**What to produce**
Your task is to quote, unchanged, only the lines from the one with "were 1568x882 pixels." through the one with "return [a*(1-t)**2+b_*2*t*(1-t)+c*t*t for", both ends included.
begin Records provided
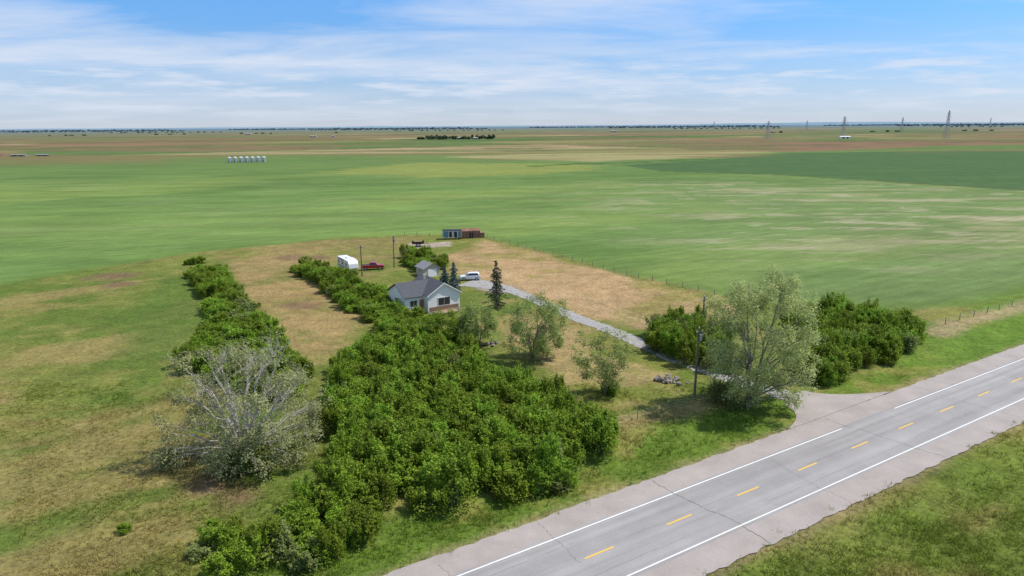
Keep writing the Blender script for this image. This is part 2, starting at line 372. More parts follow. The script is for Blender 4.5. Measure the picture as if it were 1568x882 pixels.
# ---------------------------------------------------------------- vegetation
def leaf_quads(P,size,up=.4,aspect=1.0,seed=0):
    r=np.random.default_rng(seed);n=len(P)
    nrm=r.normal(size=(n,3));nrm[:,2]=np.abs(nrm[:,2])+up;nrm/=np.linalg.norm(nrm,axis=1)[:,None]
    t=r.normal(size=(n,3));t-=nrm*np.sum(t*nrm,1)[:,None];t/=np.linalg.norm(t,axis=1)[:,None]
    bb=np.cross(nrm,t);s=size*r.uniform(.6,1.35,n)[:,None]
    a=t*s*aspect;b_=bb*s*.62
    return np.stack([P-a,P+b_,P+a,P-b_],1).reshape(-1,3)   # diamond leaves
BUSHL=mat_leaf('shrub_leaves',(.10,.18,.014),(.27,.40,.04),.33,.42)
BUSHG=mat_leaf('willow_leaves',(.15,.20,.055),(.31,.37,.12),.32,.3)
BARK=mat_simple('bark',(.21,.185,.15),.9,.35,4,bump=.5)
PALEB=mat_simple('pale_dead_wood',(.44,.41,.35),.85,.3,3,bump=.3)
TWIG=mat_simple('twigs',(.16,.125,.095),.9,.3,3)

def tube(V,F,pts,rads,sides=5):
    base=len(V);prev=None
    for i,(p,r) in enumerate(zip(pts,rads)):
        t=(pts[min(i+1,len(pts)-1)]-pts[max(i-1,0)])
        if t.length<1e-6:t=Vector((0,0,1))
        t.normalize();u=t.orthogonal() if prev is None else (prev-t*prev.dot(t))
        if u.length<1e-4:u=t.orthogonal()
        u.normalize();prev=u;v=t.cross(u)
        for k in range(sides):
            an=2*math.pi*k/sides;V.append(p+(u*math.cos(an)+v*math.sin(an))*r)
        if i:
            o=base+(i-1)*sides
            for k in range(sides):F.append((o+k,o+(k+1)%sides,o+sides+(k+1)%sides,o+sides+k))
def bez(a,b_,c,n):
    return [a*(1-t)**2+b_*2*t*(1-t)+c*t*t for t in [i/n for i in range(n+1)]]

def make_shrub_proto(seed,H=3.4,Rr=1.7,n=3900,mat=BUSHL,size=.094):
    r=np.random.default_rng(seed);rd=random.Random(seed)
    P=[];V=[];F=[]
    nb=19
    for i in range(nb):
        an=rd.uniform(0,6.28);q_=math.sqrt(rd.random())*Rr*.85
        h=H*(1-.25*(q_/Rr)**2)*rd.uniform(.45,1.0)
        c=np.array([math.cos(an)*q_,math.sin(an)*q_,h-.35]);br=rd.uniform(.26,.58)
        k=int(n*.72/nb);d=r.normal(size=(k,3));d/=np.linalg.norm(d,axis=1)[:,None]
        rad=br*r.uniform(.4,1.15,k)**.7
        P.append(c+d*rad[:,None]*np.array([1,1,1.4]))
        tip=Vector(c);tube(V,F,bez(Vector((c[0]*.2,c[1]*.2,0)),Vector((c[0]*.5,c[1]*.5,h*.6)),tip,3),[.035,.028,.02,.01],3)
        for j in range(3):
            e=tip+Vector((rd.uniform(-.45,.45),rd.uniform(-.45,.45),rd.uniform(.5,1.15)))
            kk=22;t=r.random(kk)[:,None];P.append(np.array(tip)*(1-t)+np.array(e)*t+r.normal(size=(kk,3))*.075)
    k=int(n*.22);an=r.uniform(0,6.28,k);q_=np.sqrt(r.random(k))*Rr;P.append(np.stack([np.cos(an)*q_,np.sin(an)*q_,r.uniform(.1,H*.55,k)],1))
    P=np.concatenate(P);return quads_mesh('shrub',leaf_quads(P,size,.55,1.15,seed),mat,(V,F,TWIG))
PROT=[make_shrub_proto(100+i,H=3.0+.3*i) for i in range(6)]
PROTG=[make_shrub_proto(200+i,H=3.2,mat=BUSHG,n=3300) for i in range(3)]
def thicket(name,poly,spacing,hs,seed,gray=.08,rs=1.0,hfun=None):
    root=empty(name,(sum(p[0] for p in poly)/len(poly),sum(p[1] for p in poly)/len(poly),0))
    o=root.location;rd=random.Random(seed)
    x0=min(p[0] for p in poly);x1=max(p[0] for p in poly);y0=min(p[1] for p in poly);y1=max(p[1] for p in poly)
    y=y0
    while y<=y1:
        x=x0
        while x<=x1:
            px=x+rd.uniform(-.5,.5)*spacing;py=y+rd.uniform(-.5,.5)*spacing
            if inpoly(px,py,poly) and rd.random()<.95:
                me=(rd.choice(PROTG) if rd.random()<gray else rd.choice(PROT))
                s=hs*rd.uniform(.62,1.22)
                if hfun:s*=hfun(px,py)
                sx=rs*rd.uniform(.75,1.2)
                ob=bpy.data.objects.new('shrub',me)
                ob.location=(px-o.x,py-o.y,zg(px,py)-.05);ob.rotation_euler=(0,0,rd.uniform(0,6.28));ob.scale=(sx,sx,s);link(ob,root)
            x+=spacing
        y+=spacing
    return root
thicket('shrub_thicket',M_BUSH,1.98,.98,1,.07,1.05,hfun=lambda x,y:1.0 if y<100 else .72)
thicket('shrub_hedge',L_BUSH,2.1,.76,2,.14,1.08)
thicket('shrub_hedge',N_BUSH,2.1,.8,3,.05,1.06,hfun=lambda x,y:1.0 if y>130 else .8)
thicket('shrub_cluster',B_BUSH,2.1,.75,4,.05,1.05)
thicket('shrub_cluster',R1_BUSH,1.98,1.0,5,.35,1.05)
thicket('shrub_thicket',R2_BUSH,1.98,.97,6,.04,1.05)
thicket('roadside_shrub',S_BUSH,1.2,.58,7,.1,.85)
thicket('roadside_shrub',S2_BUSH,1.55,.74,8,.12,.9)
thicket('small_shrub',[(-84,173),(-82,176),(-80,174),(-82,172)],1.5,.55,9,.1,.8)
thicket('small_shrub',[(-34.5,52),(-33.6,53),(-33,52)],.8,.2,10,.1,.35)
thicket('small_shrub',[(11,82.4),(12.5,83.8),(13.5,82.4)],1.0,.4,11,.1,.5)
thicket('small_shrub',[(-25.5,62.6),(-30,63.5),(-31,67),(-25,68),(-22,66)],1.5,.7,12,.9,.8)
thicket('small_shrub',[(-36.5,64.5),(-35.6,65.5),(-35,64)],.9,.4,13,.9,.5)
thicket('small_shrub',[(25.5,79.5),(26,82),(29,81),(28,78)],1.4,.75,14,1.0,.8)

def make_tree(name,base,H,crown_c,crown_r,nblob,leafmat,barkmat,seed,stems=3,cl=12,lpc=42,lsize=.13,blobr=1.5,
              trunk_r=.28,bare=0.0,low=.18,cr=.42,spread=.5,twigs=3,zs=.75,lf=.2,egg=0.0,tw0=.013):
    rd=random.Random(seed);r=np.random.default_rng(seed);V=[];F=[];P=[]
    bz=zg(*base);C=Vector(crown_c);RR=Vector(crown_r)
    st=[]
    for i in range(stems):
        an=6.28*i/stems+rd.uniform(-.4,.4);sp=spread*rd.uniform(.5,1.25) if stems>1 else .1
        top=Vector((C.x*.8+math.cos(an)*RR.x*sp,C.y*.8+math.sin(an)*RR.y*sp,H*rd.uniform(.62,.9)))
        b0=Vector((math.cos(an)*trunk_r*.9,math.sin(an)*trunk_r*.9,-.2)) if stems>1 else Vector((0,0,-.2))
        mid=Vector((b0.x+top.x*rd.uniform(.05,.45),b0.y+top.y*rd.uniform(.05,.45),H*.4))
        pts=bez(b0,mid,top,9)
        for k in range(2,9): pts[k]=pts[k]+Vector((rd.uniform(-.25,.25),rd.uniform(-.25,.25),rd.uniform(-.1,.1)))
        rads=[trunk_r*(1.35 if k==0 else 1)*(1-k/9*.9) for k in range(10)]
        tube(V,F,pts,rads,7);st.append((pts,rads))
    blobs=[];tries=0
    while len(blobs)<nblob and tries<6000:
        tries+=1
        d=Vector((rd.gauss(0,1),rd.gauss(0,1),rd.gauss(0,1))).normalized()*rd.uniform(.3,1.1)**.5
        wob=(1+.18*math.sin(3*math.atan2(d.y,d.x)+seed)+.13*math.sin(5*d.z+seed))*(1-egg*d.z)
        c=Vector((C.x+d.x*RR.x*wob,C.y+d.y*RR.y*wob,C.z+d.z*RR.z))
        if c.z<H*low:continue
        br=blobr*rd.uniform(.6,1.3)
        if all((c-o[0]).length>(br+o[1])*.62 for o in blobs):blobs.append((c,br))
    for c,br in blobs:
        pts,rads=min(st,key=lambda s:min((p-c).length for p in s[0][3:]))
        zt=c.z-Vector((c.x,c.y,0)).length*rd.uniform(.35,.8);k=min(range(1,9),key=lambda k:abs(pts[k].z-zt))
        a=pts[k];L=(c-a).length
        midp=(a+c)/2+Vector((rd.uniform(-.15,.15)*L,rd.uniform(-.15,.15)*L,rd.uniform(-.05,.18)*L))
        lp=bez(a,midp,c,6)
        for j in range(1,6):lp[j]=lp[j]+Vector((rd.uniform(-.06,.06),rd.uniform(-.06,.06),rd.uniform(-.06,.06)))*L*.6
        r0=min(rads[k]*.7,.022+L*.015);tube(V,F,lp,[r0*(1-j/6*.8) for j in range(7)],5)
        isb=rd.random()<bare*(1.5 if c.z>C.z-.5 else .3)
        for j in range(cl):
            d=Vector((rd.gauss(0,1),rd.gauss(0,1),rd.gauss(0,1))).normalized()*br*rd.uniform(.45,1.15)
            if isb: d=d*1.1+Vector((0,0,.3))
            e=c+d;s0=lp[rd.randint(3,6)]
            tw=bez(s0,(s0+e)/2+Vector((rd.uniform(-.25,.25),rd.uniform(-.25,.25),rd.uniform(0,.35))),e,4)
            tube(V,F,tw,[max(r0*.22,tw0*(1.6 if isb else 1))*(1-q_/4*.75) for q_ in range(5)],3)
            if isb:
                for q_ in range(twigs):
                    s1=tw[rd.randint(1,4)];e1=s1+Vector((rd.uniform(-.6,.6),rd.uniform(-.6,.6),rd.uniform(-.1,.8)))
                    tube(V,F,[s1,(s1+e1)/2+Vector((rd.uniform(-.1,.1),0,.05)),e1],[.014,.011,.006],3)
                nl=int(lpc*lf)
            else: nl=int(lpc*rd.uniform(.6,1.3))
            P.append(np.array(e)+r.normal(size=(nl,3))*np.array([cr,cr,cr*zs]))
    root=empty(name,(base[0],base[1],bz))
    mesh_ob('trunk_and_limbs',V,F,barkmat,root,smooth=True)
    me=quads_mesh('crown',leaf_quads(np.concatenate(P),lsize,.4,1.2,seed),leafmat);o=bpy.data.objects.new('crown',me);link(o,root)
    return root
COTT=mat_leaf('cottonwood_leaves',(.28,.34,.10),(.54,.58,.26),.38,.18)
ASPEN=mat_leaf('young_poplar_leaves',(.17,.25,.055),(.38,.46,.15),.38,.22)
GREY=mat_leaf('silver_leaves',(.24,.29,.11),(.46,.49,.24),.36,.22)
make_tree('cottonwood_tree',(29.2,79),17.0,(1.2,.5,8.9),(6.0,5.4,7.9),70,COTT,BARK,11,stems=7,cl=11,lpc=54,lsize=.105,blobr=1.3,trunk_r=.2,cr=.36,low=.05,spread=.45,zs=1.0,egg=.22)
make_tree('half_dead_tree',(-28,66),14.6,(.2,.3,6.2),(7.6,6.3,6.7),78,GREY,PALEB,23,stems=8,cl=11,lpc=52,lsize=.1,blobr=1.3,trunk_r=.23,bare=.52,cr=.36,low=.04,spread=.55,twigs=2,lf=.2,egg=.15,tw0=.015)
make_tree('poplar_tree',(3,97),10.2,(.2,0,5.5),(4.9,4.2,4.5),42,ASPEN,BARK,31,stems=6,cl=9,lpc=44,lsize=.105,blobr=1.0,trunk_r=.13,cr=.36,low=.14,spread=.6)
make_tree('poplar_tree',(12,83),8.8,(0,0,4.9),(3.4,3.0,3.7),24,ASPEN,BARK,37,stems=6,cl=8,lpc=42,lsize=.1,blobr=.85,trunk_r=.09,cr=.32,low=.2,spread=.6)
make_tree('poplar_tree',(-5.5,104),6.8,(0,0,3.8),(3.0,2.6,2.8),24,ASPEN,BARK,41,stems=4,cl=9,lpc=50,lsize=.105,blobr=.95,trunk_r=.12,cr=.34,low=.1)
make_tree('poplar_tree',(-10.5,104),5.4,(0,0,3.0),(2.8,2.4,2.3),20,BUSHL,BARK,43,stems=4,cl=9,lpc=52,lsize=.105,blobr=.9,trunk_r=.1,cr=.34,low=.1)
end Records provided
begin Records provided
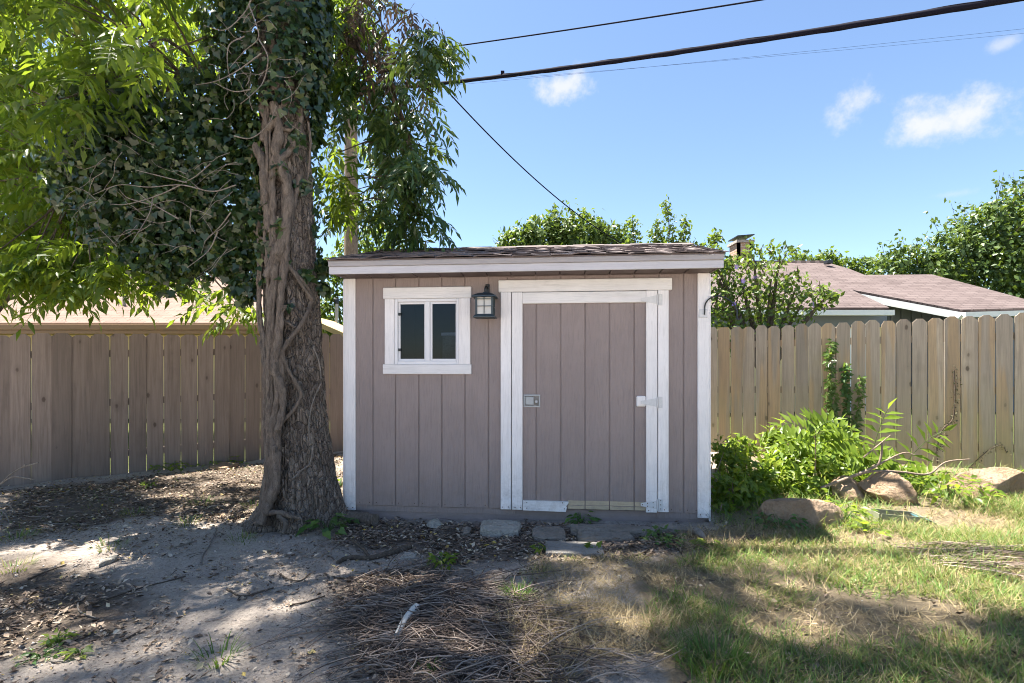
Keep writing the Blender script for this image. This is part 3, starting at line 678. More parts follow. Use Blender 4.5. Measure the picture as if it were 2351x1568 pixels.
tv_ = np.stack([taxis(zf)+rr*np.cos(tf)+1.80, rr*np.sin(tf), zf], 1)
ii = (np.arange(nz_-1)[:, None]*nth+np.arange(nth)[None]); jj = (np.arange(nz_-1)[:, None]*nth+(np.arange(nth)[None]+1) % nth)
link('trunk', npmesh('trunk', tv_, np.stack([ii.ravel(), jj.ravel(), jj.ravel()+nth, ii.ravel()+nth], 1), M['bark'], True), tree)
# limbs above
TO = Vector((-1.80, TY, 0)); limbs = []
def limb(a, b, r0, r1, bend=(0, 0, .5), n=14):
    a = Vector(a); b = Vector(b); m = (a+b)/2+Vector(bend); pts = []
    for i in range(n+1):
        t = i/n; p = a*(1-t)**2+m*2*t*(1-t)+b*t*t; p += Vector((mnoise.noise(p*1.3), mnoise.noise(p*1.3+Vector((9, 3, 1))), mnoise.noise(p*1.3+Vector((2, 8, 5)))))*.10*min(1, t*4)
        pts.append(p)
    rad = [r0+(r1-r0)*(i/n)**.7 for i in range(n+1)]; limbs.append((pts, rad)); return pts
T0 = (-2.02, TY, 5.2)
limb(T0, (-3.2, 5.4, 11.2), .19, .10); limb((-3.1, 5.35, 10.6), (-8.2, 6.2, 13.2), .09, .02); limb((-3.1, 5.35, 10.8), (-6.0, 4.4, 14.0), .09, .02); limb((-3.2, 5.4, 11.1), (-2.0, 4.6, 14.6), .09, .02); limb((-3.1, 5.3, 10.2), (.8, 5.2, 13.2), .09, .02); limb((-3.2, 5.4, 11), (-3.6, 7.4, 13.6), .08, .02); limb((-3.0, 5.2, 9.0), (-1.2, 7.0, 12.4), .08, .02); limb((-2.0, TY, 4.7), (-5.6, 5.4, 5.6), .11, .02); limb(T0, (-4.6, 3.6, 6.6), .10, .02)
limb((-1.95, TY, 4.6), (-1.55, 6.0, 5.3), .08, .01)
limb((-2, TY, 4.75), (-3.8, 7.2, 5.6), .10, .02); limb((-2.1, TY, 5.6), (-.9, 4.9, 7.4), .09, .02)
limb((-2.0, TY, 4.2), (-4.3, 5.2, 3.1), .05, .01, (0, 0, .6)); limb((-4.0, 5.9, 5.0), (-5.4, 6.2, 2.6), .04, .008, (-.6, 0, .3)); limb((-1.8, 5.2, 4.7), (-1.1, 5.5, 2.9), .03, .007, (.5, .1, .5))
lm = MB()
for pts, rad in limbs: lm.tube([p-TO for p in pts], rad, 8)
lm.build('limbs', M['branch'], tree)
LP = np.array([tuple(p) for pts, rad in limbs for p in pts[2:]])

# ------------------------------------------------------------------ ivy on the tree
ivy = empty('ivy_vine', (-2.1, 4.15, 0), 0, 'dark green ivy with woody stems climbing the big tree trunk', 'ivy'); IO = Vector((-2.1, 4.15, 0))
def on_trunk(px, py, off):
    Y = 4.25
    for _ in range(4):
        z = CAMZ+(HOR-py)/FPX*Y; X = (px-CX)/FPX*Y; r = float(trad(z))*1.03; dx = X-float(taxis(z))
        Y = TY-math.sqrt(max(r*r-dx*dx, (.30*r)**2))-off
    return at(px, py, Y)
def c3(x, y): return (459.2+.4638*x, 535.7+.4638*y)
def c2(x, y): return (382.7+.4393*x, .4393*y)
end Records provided
**Answer**
Keep writing the Blender script for this image. This is part 2, starting at line 372. More parts follow. The script is for Blender 4.5. Measure the picture as if it were 1568x882 pixels.
# ---------------------------------------------------------------- vegetation
def leaf_quads(P,size,up=.4,aspect=1.0,seed=0):
    r=np.random.default_rng(seed);n=len(P)
    nrm=r.normal(size=(n,3));nrm[:,2]=np.abs(nrm[:,2])+up;nrm/=np.linalg.norm(nrm,axis=1)[:,None]
    t=r.normal(size=(n,3));t-=nrm*np.sum(t*nrm,1)[:,None];t/=np.linalg.norm(t,axis=1)[:,None]
    bb=np.cross(nrm,t);s=size*r.uniform(.6,1.35,n)[:,None]
    a=t*s*aspect;b_=bb*s*.62
    return np.stack([P-a,P+b_,P+a,P-b_],1).reshape(-1,3)   # diamond leaves
BUSHL=mat_leaf('shrub_leaves',(.10,.18,.014),(.27,.40,.04),.33,.42)
BUSHG=mat_leaf('willow_leaves',(.15,.20,.055),(.31,.37,.12),.32,.3)
BARK=mat_simple('bark',(.21,.185,.15),.9,.35,4,bump=.5)
PALEB=mat_simple('pale_dead_wood',(.44,.41,.35),.85,.3,3,bump=.3)
TWIG=mat_simple('twigs',(.16,.125,.095),.9,.3,3)

def tube(V,F,pts,rads,sides=5):
    base=len(V);prev=None
    for i,(p,r) in enumerate(zip(pts,rads)):
        t=(pts[min(i+1,len(pts)-1)]-pts[max(i-1,0)])
        if t.length<1e-6:t=Vector((0,0,1))
        t.normalize();u=t.orthogonal() if prev is None else (prev-t*prev.dot(t))
        if u.length<1e-4:u=t.orthogonal()
        u.normalize();prev=u;v=t.cross(u)
        for k in range(sides):
            an=2*math.pi*k/sides;V.append(p+(u*math.cos(an)+v*math.sin(an))*r)
        if i:
            o=base+(i-1)*sides
            for k in range(sides):F.append((o+k,o+(k+1)%sides,o+sides+(k+1)%sides,o+sides+k))
def bez(a,b_,c,n):
    return [a*(1-t)**2+b_*2*t*(1-t)+c*t*t for t in [i/n for i in range(n+1)]]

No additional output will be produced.